Logo Polskiego Radia
polskieradio.pl
Agnieszka Kamińska 19.04.2011

Polska prezydencja: egzamin dojrzałości w Unii

- Państwo prezydencji może ukierunkować działania Unii na długi czas. Jednak w razie kryzysu, na miarę libijskiego, nasze możliwości będą ograniczone – wyjaśniał w „Sygnałach Dnia” Konstanty Wojtaszczyk, kierownik katedry Europeistyki Wydziały Dziennikarstwa i Nauk Politycznych
Prof. Konstanty Adam Wojtaszczyk w studiu JedynkiProf. Konstanty Adam Wojtaszczyk w studiu Jedynki fot. W.Kusiński/PR
Posłuchaj
  • Konstanty Wojtaszczyk w "Sygnałach Dnia"

- O ile zdaliśmy w 2004 roku "egzamin europejskości" przystępując do UE, teraz mamy otrzymać takie świadectwo dojrzałości - mówił gość „Sygnałów Dnia”, dodając, że od naszego kraju będą wymagane głównie umiejętności strategiczne i koordynacyjne.

Cele polskiej prezydencji podzielił na trzy obszary rozwój gospodarczy przez integrację, bezpieczeństwo i stabilność, jeśli chodzi o relacje względem sąsiadów. Jak mówił, w pierwszym obszarze chodzi o uwolnienie rynku od jeszcze istniejących ograniczeń, wtedy wzrost gospodarczy UE mógłby być o 4 proc większy. Kwestie bezpieczeństwa to sprawy energetyczne. Trzeci obszar, sąsiedztwo, to już nie tylko koncentracja na ścianie wschodniej, pojawił się problem Afryki Północnej.

Konstanty Wojtaszczyk uznał za prawdopodobne, że podczas polskiej prezydencji Chorwacja podpisze traktat akcesyjny, może Serbia otrzyma ze strony Unii dodatkowe impulsy. Podkreślił, że bardzo ważna jest sprawa umowy o wolnym handlu z Ukrainą.

Co w razie kryzysu?

Co będzie, jeśli wydarzy się nagły kryzys, w rodzaju kryzysu libijskiego? Jeszcze kilka lat temu rola państwa prezydencji byłaby większa. Jednak po traktacie lizbońskim działania państwa prezydencji są uwarunkowane stanowiskiem przewodniczącego Rady Europejskiej, wysokiego przedstawiciela ds. polityki zagranicznej, Parlamentu Europejskiego, szefa Komisji Europejskiej.

- Prezydencja w świetle traktatu lizbońskiego nie spełnia najistotniejszej roli w polityce zagranicznej.
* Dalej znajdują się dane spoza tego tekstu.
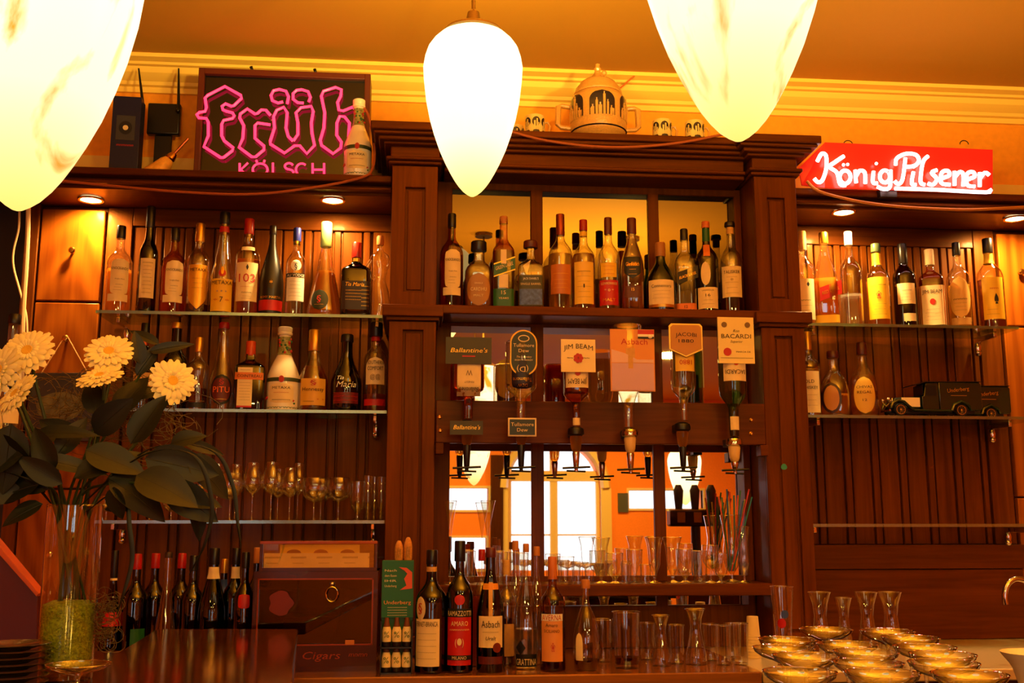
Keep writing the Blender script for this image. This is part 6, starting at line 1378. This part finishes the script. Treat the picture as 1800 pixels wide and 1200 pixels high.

Ważne są ww. organy i interesy państw, w przypadku Libii takich jak Francja, Wielka Brytania i Włochy – wyjaśniał Wojtaszczyk.

Mówił, że Polska jako państwo prezydencji odpowiada za koordynację spotkań, też za pewne elementy planowania strategii. Inna rola państwa przewodzącego to reprezentacja wobec KE i PE, ale tez wobec dwóch nowych organów, wobec przewodniczącego Rady Europejskiej oraz Wysokiego Przedstawiciela ds. Polityki Zagranicznej i Bezpieczeństwa (obecnie to Catherine Ashton).

Do tego może dojść konieczność mediacji w sporach. – Państwo prezydencji, które przewodniczy wszystkim radom ministrów ma też obowiązek w razie sporów, wypracowania kompromisu – podkreślał gość „Jedynki”.

Nie należy zapominać, że prezydencja to duża szansa dla Polski. - Przywileje wynikają z możliwości zaprezentowania kraju. To bardzo ważny moment dla promocji. (...) Ministrowie będą przewodniczyli posiedzeniom i ukierunkowywali działanie Unii nie tylko na te sześć miesięcy, ale też na później – zaznaczył gość „Sygnałów Dnia”.

Gość Jedynki zwrócił uwagę, że wewnętrzne kłótnie polityczne mogą zakłócać odbiór polskiej prezydencji w Unii Europejskiej - tym bardziej, że ostatnio niektóre konflikty przenoszą się na ulice.

Prezydencję, czyli przewodnictwo w Radzie Unii Europejskiej, zaczynamy 1 lipca.